Wenn ein Unternehmen es schafft die Mitarbeiter zum Energiesparen zu motivieren, lassen sich ungeahnte Potentiale heben. Dabei können fast alle Abteilungen einen Beitrag leisten.
An erster Stelle steht das Visualisieren und Messen des Verbrauchs, danach kann optimiert werden.
Durch bedarfsgerechte (nur so viel wie nötig) Einstellung der Produktionsparameter wie Temperaturen, Drücke, Geschwindigkeiten, etc. lassen sich einige Energiesparpotentiale heben.
iQ hold control
Durch das neue iQ hold control wird die Siegelpunkt Bestimmung automatisiert. Durch Analyse der Werkzeugatmung je Nachdruckzeit, wird die optimale Nachdruckzeit durch die Maschine automatisch ermittelt. Dies ermöglicht einen schnelleren Start der Serienfertigung, sowie Energie und Zykluszeiteinsparung durch optimale Nachdruckzeit.
Wir helfen unseren Kunden dabei mit intelligenten Systemen, wie jetzt neu mit iQ hold control der automatischen Ermittlung der optimalen Nachdruckzeit. Damit lässt sich Energie und Zykluszeit einsparen, ohne Abstriche in der Bauteilqualität.

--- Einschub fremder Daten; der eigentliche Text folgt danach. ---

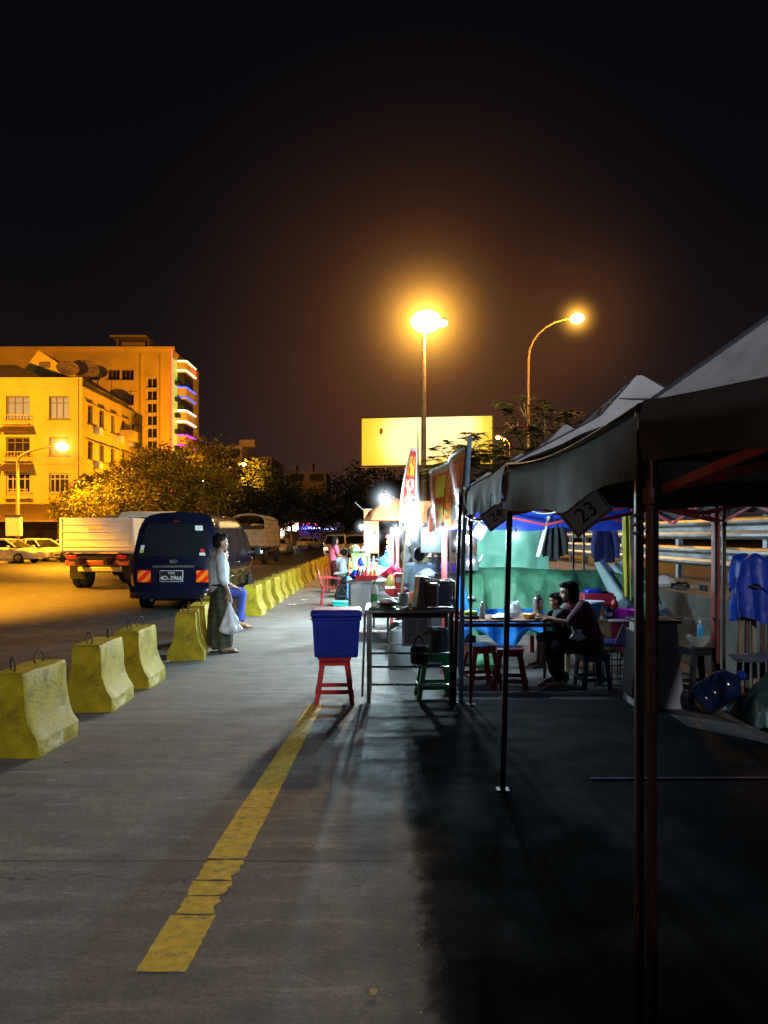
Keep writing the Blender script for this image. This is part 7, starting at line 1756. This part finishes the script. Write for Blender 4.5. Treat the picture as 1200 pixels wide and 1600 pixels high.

Am meisten Potenzial hat allerdings der Ersatz alter Anlagen, die noch nicht über effiziente bedarfsgerechte Antriebe verfügen. Es macht wenig Sinn, dass wir neue Anlagen um die zweite Kommastelle der Kilowattstunde optimieren, und daneben steht eine Maschine, die doppelt so viel Strom benötigt.